Russian airstrikes and military involvement in Syria are helping the Islamic State group, the Obama administration’s point man for defeating the terror group told Congress on Wednesday. What Russia calls counterterrorism is actually helping ISIS by pushing back against rebels who the U.S. says are fighting the group, he said.

Brett McGurk, a State Department official, told the House Foreign Affairs Committee that “what Russia’s doing is directly enabling ISIL,” using an alternate name for ISIS that is favored by President Barack Obama and his administration. McGurk plans on meeting with Russian diplomats and others from around the world at a conference on Syria this week and said that Russia’s actions are worsening the humanitarian crisis in Syria, fueling extremism and strengthening the Syrian government headed by Bashar Assad, according to the Associated Press.

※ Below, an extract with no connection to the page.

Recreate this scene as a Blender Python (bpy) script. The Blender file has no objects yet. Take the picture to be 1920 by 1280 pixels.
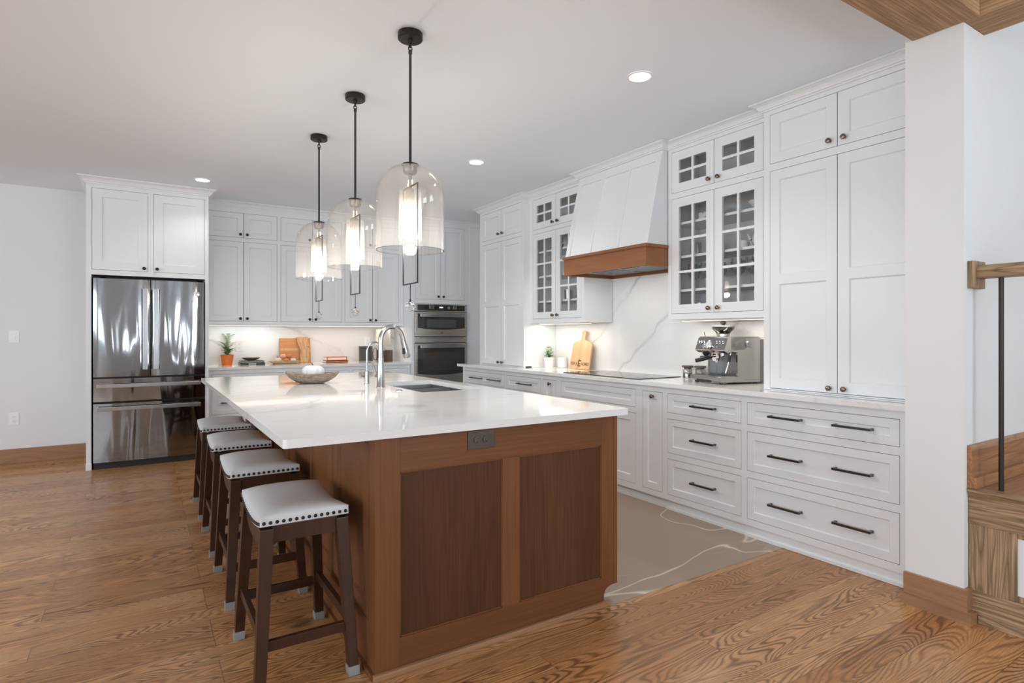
import bpy, bmesh, math, random
from mathutils import Vector, Matrix
random.seed(7)
SC = bpy.context.scene
COL = SC.collection
PI = math.pi

# ------------------------------------------------------------------ camera
cd = bpy.data.cameras.new('camera'); cam = bpy.data.objects.new('camera', cd); COL.objects.link(cam)
cam.location = (0, 0, 1.265)
cam.rotation_euler = (PI / 2, 0, -math.atan((960 - 268) / 1091))
cd.sensor_width = 36; cd.lens = 1091 / 1920 * 36; cd.shift_y = -14 / 1920; cd.clip_start = 0.02
SC.camera = cam
# ------------------------------------------------------------------ world, exposure
w = bpy.data.worlds.new('world'); SC.world = w; w.use_nodes = True
w.node_tree.nodes['Background'].inputs[0].default_value = (0.86, 0.93, 1.0, 1)
w.node_tree.nodes['Background'].inputs[1].default_value = 1.2
SC.view_settings.view_transform = 'Standard'; SC.view_settings.look = 'None'
SC.view_settings.gamma = 1; SC.view_settings.use_curve_mapping = False
SC.view_settings.exposure = 0.15
SC.cycles.use_denoising = True
SC.cycles.max_bounces = 9; SC.cycles.diffuse_bounces = 5; SC.cycles.glossy_bounces = 4
SC.cycles.transmission_bounces = 6; SC.cycles.transparent_max_bounces = 24
SC.cycles.sample_clamp_indirect = 4; SC.cycles.caustics_reflective = False; SC.cycles.caustics_refractive = False

def light(name, kind, loc, power, color=(1, 1, 1), rot=(0, 0, 0), size=None, size_y=None, spread=None, blend=None, angle=None, shape=None):
    l = bpy.data.lights.new(name, kind); l.energy = power; l.color = color
    if kind == 'AREA':
        l.shape = shape or ('RECTANGLE' if size_y else 'DISK'); l.size = size
        if size_y: l.size_y = size_y
        if spread: l.spread = spread
    elif kind == 'SPOT':
        l.spot_size = angle; l.spot_blend = blend; l.shadow_soft_size = size
    else:
        l.shadow_soft_size = size
    o = bpy.data.objects.new(name, l); COL.objects.link(o); o.location = loc; o.rotation_euler = rot
    return o
CEIL = 2.73
REAR = [(-3.7, 2.4), (-0.47, 0.11), (0.50, 0.13), (0.92, 0.09), (2.5, 1.7)]     # added unseen rear windows, slits for refrigerator streaks: centre x, width
LEFT = [(-2.2, 1.7), (1.0, 1.7), (4.2, 1.9)]                  # added unseen left windows, to let light in: centre y, width
DAY = (0.78, 0.90, 1.0)
for x, wd in REAR:
    light('daylight', 'AREA', (x, -3.93, 1.5), (26 if x < -2 else 84) * wd, DAY, (PI / 2 + .9, 0, 0), wd, 1.6)  # lamps added at the made-up rear windows, tilted up to brighten the ceiling
for y, wd in LEFT:
    light('daylight', 'AREA', (-5.43, y, 1.5), 84, DAY, (PI / 2 - .5, 0, -PI / 2), wd, 1.8)  # lamps added at the made-up left windows, tilted down

# ------------------------------------------------------------------ node helpers
def new_mat(name):
    m = bpy.data.materials.new(name); m.use_nodes = True
    nt = m.node_tree; nt.nodes.clear()
    out = nt.nodes.new('ShaderNodeOutputMaterial'); b = nt.nodes.new('ShaderNodeBsdfPrincipled')
    nt.links.new(b.outputs[0], out.inputs[0])
    return m, nt, b, out
def N(nt, t, **kw):
    n = nt.nodes.new('ShaderNode' + t)
    for k, v in kw.items(): setattr(n, k, v)
    return n
def setin(nt, sock, v):
    if isinstance(v, bpy.types.NodeSocket): nt.links.new(v, sock)
    else: sock.default_value = v
def math_(nt, op, a, b=0.0, c=None):
    n = N(nt, 'Math', operation=op); setin(nt, n.inputs[0], a); setin(nt, n.inputs[1], b)
    if c is not None: setin(nt, n.inputs[2], c)
    return n.outputs[0]
def ramp(nt, fac, stops, interp='LINEAR'):
    n = N(nt, 'ValToRGB'); cr = n.color_ramp; cr.interpolation = interp
    while len(cr.elements) < len(stops): cr.elements.new(0.5)
    for e, (p, c) in zip(cr.elements, stops):
        e.position = p; e.color = (*c, 1) if len(c) == 3 else c
    setin(nt, n.inputs[0], fac); return n.outputs[0]
def mix(nt, fac, a, b, mode='MIX'):
    n = N(nt, 'Mix', data_type='RGBA', blend_type=mode)
    setin(nt, n.inputs[0], fac)
    for i, v in ((6, a), (7, b)):
        if isinstance(v, tuple) and len(v) == 3: v = (*v, 1)
        setin(nt, n.inputs[i], v)
    return n.outputs[2]
def coords(nt, scale=(1, 1, 1), loc=(0, 0, 0), rot=(0, 0, 0), vec=None):
    if vec is None: vec = N(nt, 'TexCoord').outputs['Object']
    mp = N(nt, 'Mapping'); nt.links.new(vec, mp.inputs[0])
    setin(nt, mp.inputs['Scale'], scale); setin(nt, mp.inputs['Location'], loc); setin(nt, mp.inputs['Rotation'], rot)
    return mp.outputs[0]
def noise(nt, vec, scale=1, detail=2, rough=0.5, dist=0.0):
    n = N(nt, 'TexNoise'); nt.links.new(vec, n.inputs['Vector']); n.inputs['Scale'].default_value = scale
    n.inputs['Detail'].default_value = detail; n.inputs['Roughness'].default_value = rough; n.inputs['Distortion'].default_value = dist
    return n.outputs[0]
def bump(nt, bsdf, h, strength=0.2, dist=0.01):
    n = N(nt, 'Bump'); n.inputs['Strength'].default_value = strength; n.inputs['Distance'].default_value = dist
    nt.links.new(h, n.inputs['Height']); nt.links.new(n.outputs[0], bsdf.inputs['Normal'])
def simple(name, col, rough=0.5, metal=0.0, **kw):
    m, nt, b, o = new_mat(name)
    b.inputs['Base Color'].default_value = (*col, 1); b.inputs['Roughness'].default_value = rough; b.inputs['Metallic'].default_value = metal
    for k, v in kw.items(): b.inputs[k].default_value = v
    # faint mottling keeps the surface from being perfectly uniform
    n = noise(nt, coords(nt), 14, 3)
    nt.links.new(math_(nt, 'MULTIPLY_ADD', n, 0.08, rough - 0.04), b.inputs['Roughness'])
    return m
def emitter(name, col, s):
    m, nt, b, o = new_mat(name); b.inputs['Base Color'].default_value = (*col, 1)
    b.inputs['Emission Color'].default_value = (*col, 1); b.inputs['Emission Strength'].default_value = s
    return m
def thin_glass(name, tint=(1, 1, 1), lo=0.04, hi=0.7, rough=0.0, milk=0.0):
    m = bpy.data.materials.new(name); m.use_nodes = True; nt = m.node_tree; nt.nodes.clear()
    out = N(nt, 'OutputMaterial'); t = N(nt, 'BsdfTransparent'); g = N(nt, 'BsdfGlossy'); mx = N(nt, 'MixShader')
    t.inputs[0].default_value = (*tint, 1); g.inputs['Roughness'].default_value = rough
    lw = N(nt, 'LayerWeight'); lw.inputs[0].default_value = 0.5
    f = math_(nt, 'POWER', lw.outputs['Facing'], 3.5); f = math_(nt, 'MULTIPLY_ADD', f, hi - lo, lo)
    nt.links.new(f, mx.inputs[0]); nt.links.new(t.outputs[0], mx.inputs[1]); nt.links.new(g.outputs[0], mx.inputs[2])
    last = mx.outputs[0]
    if milk:
        tr = N(nt, 'BsdfTranslucent'); tr.inputs[0].default_value = (1, .97, .93, 1); m2 = N(nt, 'MixShader'); m2.inputs[0].default_value = milk
        nt.links.new(last, m2.inputs[1]); nt.links.new(tr.outputs[0], m2.inputs[2]); last = m2.outputs[0]
    nt.links.new(last, out.inputs[0]); return m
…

That Russian President Vladimir Putin’s country is looking to prop up the Assad regime is not a secret and the two administrations have been able to look past horrific incidents, including the downing of a Russian airliner by a bomb over Egypt’s Sinai Peninsula in October, that pointed to the outright instability in the region.

In fact, Russia’s relatively recent involvement in the Syrian conflict has been called a “game changer” for Assad as it has enabled his forces to almost surround thousands of rebel fighters in Aleppo this month. In doing so, the Syrian regime may finally have the upper hand in its fight against the insurgent rebel forces that destabilized Assad’s regime.

That development is the result of a Russian-backed offensive around the city that has resulted in more than 500 deaths, according to the Christian Science Monitor. The Syrian forces appear likely to cut off the supply line between Aleppo and the Turkish border, which could leave as many as 300,000 civilians and 30,000 rebel fighters bottled up inside the city without access to supplies.